As a sourcing team, we’re tasked with finding great investments for Alpine and its portfolio companies. We’re the first step in a very long M&A process. We source through a variety of channels, either working through intermediaries that bring us deals they are representing for sale or sourcing directly where we build relationships with founders for when they’re ready to sell.

At Alpine, we’re creating opportunities for people to build a diverse, yet specialized skillset so that they can be the best people and professionals in whatever areas they choose. There is not one set career path that defines success here. Some people started on my path and became CEOs. Some decided to go back to business school or change industries. Some have grown within sourcing and are leading teams and channels of their own. My goal as a partner is to empower our people to build the skills they need to grow into someone they couldn’t have imagined when they were 22 and fresh out of college. I was the first hire on the fully dedicated sourcing team back in 2015, so I’ve appreciated the opportunity to train and develop others, as Matt Picciano, the original leader of the sourcing function, did for me.

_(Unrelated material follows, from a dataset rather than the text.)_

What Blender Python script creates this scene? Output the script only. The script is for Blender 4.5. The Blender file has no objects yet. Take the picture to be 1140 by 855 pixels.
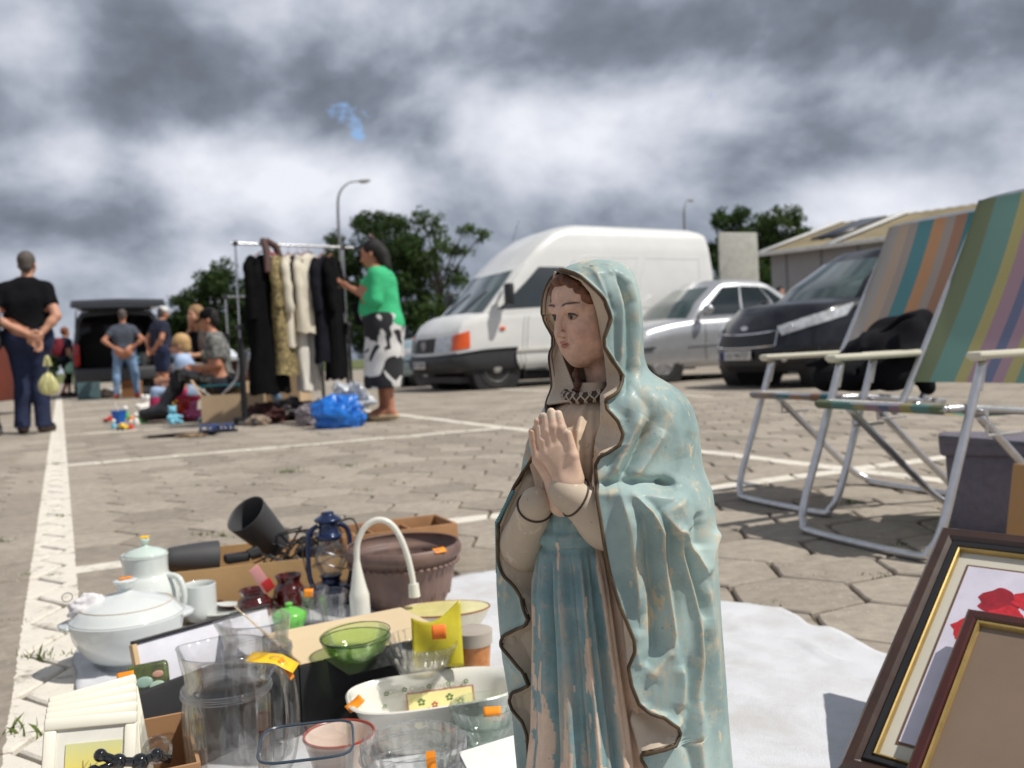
import bpy, bmesh, math, random
import numpy as np
from mathutils import Vector, Matrix, Euler
import openvdb as vdb
R = math.radians
random.seed(7)
rng = np.random.default_rng(7)
sc = bpy.context.scene
COL = sc.collection
# ------------------------------------------------------------------ camera and survey helpers
FPX, ROLL, PITCH, CH = 1043.0, R(2.7), R(-1.95), 0.57
_F = Vector((0, math.cos(PITCH), math.sin(PITCH)))
_R0 = Vector((1, 0, 0)); _U0 = _R0.cross(_F)
_RT = _R0 * math.cos(ROLL) - _U0 * math.sin(ROLL)
_UP = _R0 * math.sin(ROLL) + _U0 * math.cos(ROLL)
CAMP = Vector((0, 0, CH))
def ray(x, y): return _F + _RT * ((x - 570) / FPX) - _UP * ((y - 427.5) / FPX)
def G(x, y, z=0.0):            # a spot on the level z seen at that place of the photograph
 d = ray(x, y); return CAMP + d * ((z - CH) / d.z)
def P(x, y, Y):                # the same at a surveyed distance Y
 d = ray(x, y); return CAMP + d * (Y / d.y)
def GX(x, Y):                  # ground spot at distance Y below image column x (at the horizon row)
 p = P(x, 400, Y); return Vector((p.x, Y, 0))
cam_d = bpy.data.cameras.new("camera"); cam = bpy.data.objects.new("camera", cam_d); COL.objects.link(cam)
cam.matrix_world = Matrix(((_RT.x, _UP.x, -_F.x, 0), (_RT.y, _UP.y, -_F.y, 0), (_RT.z, _UP.z, -_F.z, CH), (0, 0, 0, 1)))
cam_d.sensor_width = 36; cam_d.lens = 36 * FPX / 1140; cam_d.clip_start = 0.02; cam_d.clip_end = 2000
cam_d.dof.use_dof = True; cam_d.dof.focus_distance = 0.86; cam_d.dof.aperture_fstop = 8.5
sc.camera = cam
# ------------------------------------------------------------------ tagging
def tag(o, label=None, cat=None, group=None, kind=None):
 if label: o['label'] = label
 if cat: o['category'] = cat
 if group: o['group'] = group
 if kind: o['kind'] = kind
 return o
def empty(name, loc=(0, 0, 0), rz=0.0, label=None, cat=None, group=None):
 o = bpy.data.objects.new(name, None); COL.objects.link(o)
 o.empty_display_size = 0.05
 o.location = loc; o.rotation_euler = (0, 0, rz)
 return tag(o, label, cat, group)
def copy_tree(o, parent=None):
 c = o.copy(); COL.objects.link(c)
 if parent: c.parent = parent
 for ch in list(o.children): copy_tree(ch, c)
 return c
# ------------------------------------------------------------------ materials
_mc = {}
def new_mat(name):
 m = bpy.data.materials.new(name); m.use_nodes = True
 nt = m.node_tree; b = nt.nodes['Principled BSDF']; return m, nt, b
def srgb(r, g, b):
 f = lambda c: (c / 255 / 12.92) if c / 255 <= .04045 else ((c / 255 + .055) / 1.055) ** 2.4
 return (f(r), f(g), f(b))
def mat(name, col, rough=0.6, metal=0.0, var=0.15, vscale=8.0, bump=0.0, bscale=60.0, spec=0.5, coat=0.0, col2=None, sheen=0.0, trans=0.0, sss=0.0, bdist=0.002):
 if name in _mc: return _mc[name]
 m, nt, b = new_mat(name); L = nt.links; N = nt.nodes
 tc = N.new('ShaderNodeTexCoord'); nz = N.new('ShaderNodeTexNoise')
 nz.inputs['Scale'].default_value = vscale; nz.inputs['Detail'].default_value = 6; nz.inputs['Roughness'].default_value = .65
 L.new(tc.outputs['Object'], nz.inputs['Vector'])
 rp = N.new('ShaderNodeValToRGB')
 c2 = col2 if col2 else tuple(max(0, c * (1 - var)) for c in col)
 c1 = col if col2 else tuple(min(1, c * (1 + var * .6)) for c in col)
 rp.color_ramp.elements[0].position = .35; rp.color_ramp.elements[1].position = .65
 rp.color_ramp.elements[0].color = (*c2, 1); rp.color_ramp.elements[1].color = (*c1, 1)
 L.new(nz.outputs['Fac'], rp.inputs['Fac']); L.new(rp.outputs['Color'], b.inputs['Base Color'])
 b.inputs['Roughness'].default_value = rough; b.inputs['Metallic'].default_value = metal
 b.inputs['Specular IOR Level'].default_value = spec
 if coat: b.inputs['Coat Weight'].default_value = coat; b.inputs['Coat Roughness'].default_value = .05
 if sheen: b.inputs['Sheen Weight'].default_value = sheen
 if trans: b.inputs['Transmission Weight'].default_value = trans
 if sss:
  b.inputs['Subsurface Weight'].default_value = sss; b.inputs['Subsurface Radius'].default_value = (.01, .004, .002)
  b.inputs['Subsurface Scale'].default_value = .5
 mr = N.new('ShaderNodeMapRange'); mr.inputs['To Min'].default_value = max(0, rough - .08); mr.inputs['To Max'].default_value = min(1, rough + .1)
 n2 = N.new('ShaderNodeTexNoise'); n2.inputs['Scale'].default_value = vscale * 3.1; n2.inputs['Detail'].default_value = 4
 L.new(tc.outputs['Object'], n2.inputs['Vector']); L.new(n2.outputs['Fac'], mr.inputs['Value']); L.new(mr.outputs['Result'], b.inputs['Roughness'])
 if bump:
  n3 = N.new('ShaderNodeTexNoise'); n3.inputs['Scale'].default_value = bscale; n3.inputs['Detail'].default_value = 5
  bp = N.new('ShaderNodeBump'); bp.inputs['Strength'].default_value = bump; bp.inputs['Distance'].default_value = bdist
  L.new(tc.outputs['Object'], n3.inputs['Vector']); L.new(n3.outputs['Fac'], bp.inputs['Height']); L.new(bp.outputs['Normal'], b.inputs['Normal'])
 _mc[name] = m; return m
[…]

At Alpine, we’re creating opportunities for people to build a diverse, yet specialized skillset so that they can be the best people and professionals in whatever areas they choose.

I also love the pressure our team puts on ourselves to hit a new record of deals closed every single year. It’s wonderful to get to invest in people and see those people exceed expectations, resulting in our ability to continue to build Alpine into a private equity group that breaks the mold. If we didn’t have those results, we wouldn’t be able to devote so many resources to hiring and career growth. I love that we can be a PeopleFirst firm without sacrificing results.

To me, becoming a partner means taking a moment to pause and reflect on what I’ve accomplished over the past eight years. It’s a recognition for the value I’ve contributed, Alpine’s innovations, and also recognition for the potential of what I still have left to contribute. I view the Alpine partnership as a team. We each contribute skills that are complementary to others in the room, and we learn a lot from each other. We place a lot of trust in one another to create something greater than anything any one of us could create on our own. I bring an ability to find investment opportunities and look at them in creative ways. Co-founding ASG is one example of that, and another is helping found Elevation, our Salt Lake City-based office that focuses on direct sourcing.

I view the Alpine partnership as a team. We each contribute skills that are complementary to others in the room, and we learn a lot from each other.

With my path, I hope to inspire those just joining Alpine that they too can choose a path and make it happen. Even without a traditional background, through hard work and an amazing team, you can exceed your expectations for yourself. The people of Alpine are what make this place special and make it successful.